[Instruction] Transcribe the lines below verbatim, skipping the images.

** START **

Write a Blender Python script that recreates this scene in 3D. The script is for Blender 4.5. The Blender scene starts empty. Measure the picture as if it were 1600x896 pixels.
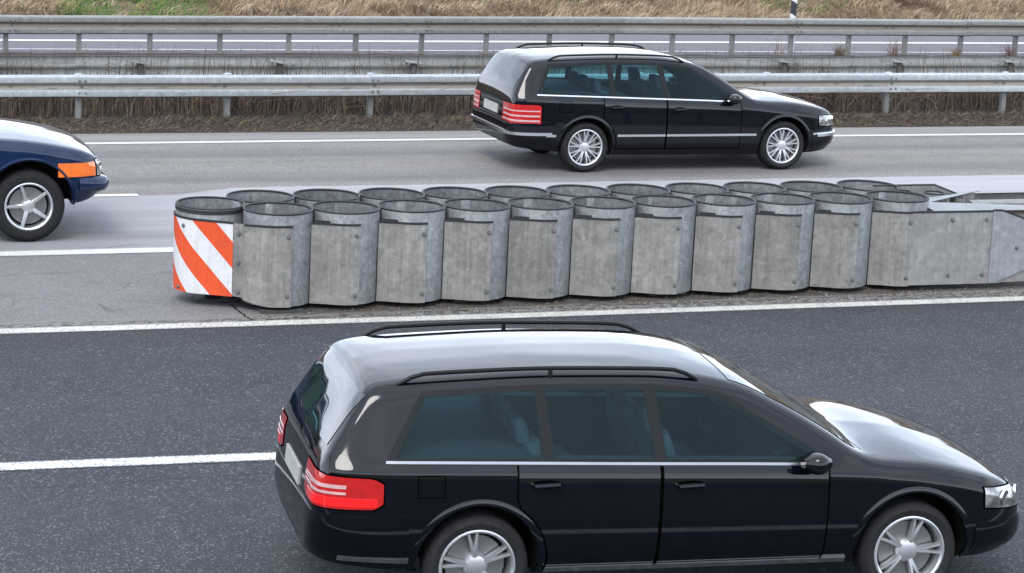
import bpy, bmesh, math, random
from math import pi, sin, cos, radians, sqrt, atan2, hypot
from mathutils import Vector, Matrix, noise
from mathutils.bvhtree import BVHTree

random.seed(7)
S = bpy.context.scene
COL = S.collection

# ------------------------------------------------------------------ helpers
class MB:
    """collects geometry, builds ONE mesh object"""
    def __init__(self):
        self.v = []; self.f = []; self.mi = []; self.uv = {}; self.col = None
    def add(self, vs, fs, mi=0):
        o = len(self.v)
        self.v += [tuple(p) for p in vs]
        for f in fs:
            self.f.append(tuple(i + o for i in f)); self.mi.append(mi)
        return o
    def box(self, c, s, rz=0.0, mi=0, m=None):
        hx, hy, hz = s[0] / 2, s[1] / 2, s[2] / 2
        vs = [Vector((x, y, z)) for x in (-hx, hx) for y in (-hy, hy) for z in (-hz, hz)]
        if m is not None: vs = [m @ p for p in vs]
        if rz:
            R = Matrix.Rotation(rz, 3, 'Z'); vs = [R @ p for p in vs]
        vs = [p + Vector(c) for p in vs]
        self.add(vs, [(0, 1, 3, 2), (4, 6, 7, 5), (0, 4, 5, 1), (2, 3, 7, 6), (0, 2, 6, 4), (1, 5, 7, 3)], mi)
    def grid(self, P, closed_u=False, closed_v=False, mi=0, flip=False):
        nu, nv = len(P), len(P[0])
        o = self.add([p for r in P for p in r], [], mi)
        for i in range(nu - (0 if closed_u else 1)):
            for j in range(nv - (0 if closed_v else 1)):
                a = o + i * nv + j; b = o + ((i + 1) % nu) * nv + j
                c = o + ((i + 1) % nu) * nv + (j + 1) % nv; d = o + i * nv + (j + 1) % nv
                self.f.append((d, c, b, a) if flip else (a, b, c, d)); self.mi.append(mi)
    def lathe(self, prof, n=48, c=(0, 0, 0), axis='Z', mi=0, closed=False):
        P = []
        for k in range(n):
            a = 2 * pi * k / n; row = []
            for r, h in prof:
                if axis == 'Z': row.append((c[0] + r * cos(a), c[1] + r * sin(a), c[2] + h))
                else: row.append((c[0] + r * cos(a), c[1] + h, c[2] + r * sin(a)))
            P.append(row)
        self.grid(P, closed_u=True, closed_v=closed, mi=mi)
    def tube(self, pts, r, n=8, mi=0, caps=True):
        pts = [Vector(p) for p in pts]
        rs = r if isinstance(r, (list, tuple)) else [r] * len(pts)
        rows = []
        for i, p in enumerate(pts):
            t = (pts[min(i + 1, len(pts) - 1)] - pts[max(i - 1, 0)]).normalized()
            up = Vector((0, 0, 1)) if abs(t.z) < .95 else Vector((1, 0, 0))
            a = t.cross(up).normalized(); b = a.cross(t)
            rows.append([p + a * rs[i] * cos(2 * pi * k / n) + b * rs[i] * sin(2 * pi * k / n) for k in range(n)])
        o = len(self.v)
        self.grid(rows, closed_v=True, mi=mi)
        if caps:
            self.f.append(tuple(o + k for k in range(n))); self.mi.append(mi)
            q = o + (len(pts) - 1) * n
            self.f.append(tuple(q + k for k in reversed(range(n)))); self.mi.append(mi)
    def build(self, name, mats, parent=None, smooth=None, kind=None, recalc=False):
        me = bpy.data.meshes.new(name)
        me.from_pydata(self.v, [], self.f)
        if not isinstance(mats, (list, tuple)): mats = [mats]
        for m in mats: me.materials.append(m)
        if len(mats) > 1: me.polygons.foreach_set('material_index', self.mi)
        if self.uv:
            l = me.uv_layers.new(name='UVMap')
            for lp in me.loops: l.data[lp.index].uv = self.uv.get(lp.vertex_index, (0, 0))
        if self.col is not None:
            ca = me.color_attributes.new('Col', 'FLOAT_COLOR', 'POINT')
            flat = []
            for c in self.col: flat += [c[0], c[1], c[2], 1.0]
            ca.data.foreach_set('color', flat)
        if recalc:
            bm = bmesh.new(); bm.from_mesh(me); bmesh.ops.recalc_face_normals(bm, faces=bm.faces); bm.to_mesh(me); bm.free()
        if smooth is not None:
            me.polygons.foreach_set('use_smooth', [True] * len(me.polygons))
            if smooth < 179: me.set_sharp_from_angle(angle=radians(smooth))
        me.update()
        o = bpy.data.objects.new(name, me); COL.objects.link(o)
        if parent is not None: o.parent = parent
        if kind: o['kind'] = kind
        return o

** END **

[Complete output]
Write a Blender Python script that recreates this scene in 3D. The script is for Blender 4.5. The Blender scene starts empty. Measure the picture as if it were 1600x896 pixels.
import bpy, bmesh, math, random
from math import pi, sin, cos, radians, sqrt, atan2, hypot
from mathutils import Vector, Matrix, noise
from mathutils.bvhtree import BVHTree

random.seed(7)
S = bpy.context.scene
COL = S.collection

# ------------------------------------------------------------------ helpers
class MB:
    """collects geometry, builds ONE mesh object"""
    def __init__(self):
        self.v = []; self.f = []; self.mi = []; self.uv = {}; self.col = None
    def add(self, vs, fs, mi=0):
        o = len(self.v)
        self.v += [tuple(p) for p in vs]
        for f in fs:
            self.f.append(tuple(i + o for i in f)); self.mi.append(mi)
        return o
    def box(self, c, s, rz=0.0, mi=0, m=None):
        hx, hy, hz = s[0] / 2, s[1] / 2, s[2] / 2
        vs = [Vector((x, y, z)) for x in (-hx, hx) for y in (-hy, hy) for z in (-hz, hz)]
        if m is not None: vs = [m @ p for p in vs]
        if rz:
            R = Matrix.Rotation(rz, 3, 'Z'); vs = [R @ p for p in vs]
        vs = [p + Vector(c) for p in vs]
        self.add(vs, [(0, 1, 3, 2), (4, 6, 7, 5), (0, 4, 5, 1), (2, 3, 7, 6), (0, 2, 6, 4), (1, 5, 7, 3)], mi)
    def grid(self, P, closed_u=False, closed_v=False, mi=0, flip=False):
        nu, nv = len(P), len(P[0])
        o = self.add([p for r in P for p in r], [], mi)
        for i in range(nu - (0 if closed_u else 1)):
            for j in range(nv - (0 if closed_v else 1)):
                a = o + i * nv + j; b = o + ((i + 1) % nu) * nv + j
                c = o + ((i + 1) % nu) * nv + (j + 1) % nv; d = o + i * nv + (j + 1) % nv
                self.f.append((d, c, b, a) if flip else (a, b, c, d)); self.mi.append(mi)
    def lathe(self, prof, n=48, c=(0, 0, 0), axis='Z', mi=0, closed=False):
        P = []
        for k in range(n):
            a = 2 * pi * k / n; row = []
            for r, h in prof:
                if axis == 'Z': row.append((c[0] + r * cos(a), c[1] + r * sin(a), c[2] + h))
                else: row.append((c[0] + r * cos(a), c[1] + h, c[2] + r * sin(a)))
            P.append(row)
        self.grid(P, closed_u=True, closed_v=closed, mi=mi)
    def tube(self, pts, r, n=8, mi=0, caps=True):
        pts = [Vector(p) for p in pts]
        rs = r if isinstance(r, (list, tuple)) else [r] * len(pts)
        rows = []
        for i, p in enumerate(pts):
            t = (pts[min(i + 1, len(pts) - 1)] - pts[max(i - 1, 0)]).normalized()
            up = Vector((0, 0, 1)) if abs(t.z) < .95 else Vector((1, 0, 0))
            a = t.cross(up).normalized(); b = a.cross(t)
            rows.append([p + a * rs[i] * cos(2 * pi * k / n) + b * rs[i] * sin(2 * pi * k / n) for k in range(n)])
        o = len(self.v)
        self.grid(rows, closed_v=True, mi=mi)
        if caps:
            self.f.append(tuple(o + k for k in range(n))); self.mi.append(mi)
            q = o + (len(pts) - 1) * n
            self.f.append(tuple(q + k for k in reversed(range(n)))); self.mi.append(mi)
    def build(self, name, mats, parent=None, smooth=None, kind=None, recalc=False):
        me = bpy.data.meshes.new(name)
        me.from_pydata(self.v, [], self.f)
        if not isinstance(mats, (list, tuple)): mats = [mats]
        for m in mats: me.materials.append(m)
        if len(mats) > 1: me.polygons.foreach_set('material_index', self.mi)
        if self.uv:
            l = me.uv_layers.new(name='UVMap')
            for lp in me.loops: l.data[lp.index].uv = self.uv.get(lp.vertex_index, (0, 0))
        if self.col is not None:
            ca = me.color_attributes.new('Col', 'FLOAT_COLOR', 'POINT')
            flat = []
            for c in self.col: flat += [c[0], c[1], c[2], 1.0]
            ca.data.foreach_set('color', flat)
        if recalc:
            bm = bmesh.new(); bm.from_mesh(me); bmesh.ops.recalc_face_normals(bm, faces=bm.faces); bm.to_mesh(me); bm.free()
        if smooth is not None:
            me.polygons.foreach_set('use_smooth', [True] * len(me.polygons))
            if smooth < 179: me.set_sharp_from_angle(angle=radians(smooth))
        me.update()
        o = bpy.data.objects.new(name, me); COL.objects.link(o)
        if parent is not None: o.parent = parent
        if kind: o['kind'] = kind
        return o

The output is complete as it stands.